FIFA Hails Legal Victory for the European Trademark Office

Dec 15, 2005

FIFA announced last month that the European Trademark Office, OHIM (Office for Harmonization in the Internal Market), has “confirmed” its rights in its 2006 FIFA World Cup™ trademarks.
The ruling means that only FIFA’s commercial partners may use FIFA’s event marks including “WM 2006”, “World Cup 2006”, “World Cup Germany”, “Germany 2006” and “World Cup 2006 Germany” for any commercial purposes in Europe, including host country Germany.
In the OHIM case, the confectionery company Ferrero had argued that the FIFA trademarks should be declared invalid on the grounds of absence of distinctive character. OHIM has, however, confirmed FIFA’s registrations for all registered trademarks for all designated categories of products and services.
The OHIM decision comes on the heels of two recent German court decisions protecting FIFA’s rights. The first decision, passed by the Hamburg Court on 25 October 2005, canceled Ferrero’s trademark registrations in respect of 11 marks containing the element “2006” or “2010”. The second decision, issued by the Hamburg Court on 3 November 2005, prohibited the commercial use of the Internet domain name by a sports betting company.
“FIFA welcomes this very important decision by OHIM and the positive decisions in Germany,” said FIFA General Secretary Urs Linsi. “The safeguarding of the commercial rights is essential for the future of a privately financed FIFA World Cup, for the organizers of other major sports events, and for the game of football as a whole. The revenue that the FIFA World Cup generates from marketing serves as the basis for FIFA’s extensive range of grassroots development activities.”

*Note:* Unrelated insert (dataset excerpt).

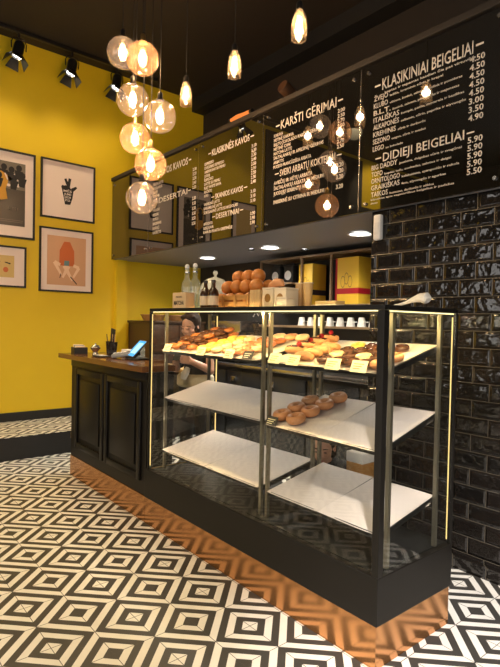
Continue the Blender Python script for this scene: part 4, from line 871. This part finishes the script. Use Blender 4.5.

“This view is also supported by a decision taken earlier this year by the German Patent Court, which confirmed a number of similar FIFA trademarks in Germany itself,” according to FIFA. “While that original decision in Germany did however say that these registrations were not valid for all categories of products and services, the European Trademark Office has now granted protection on all products and services registered by FIFA. This means that regardless of the ongoing individual action in Germany, these trademarks may now be enforced by FIFA in all European Union countries, including Germany.”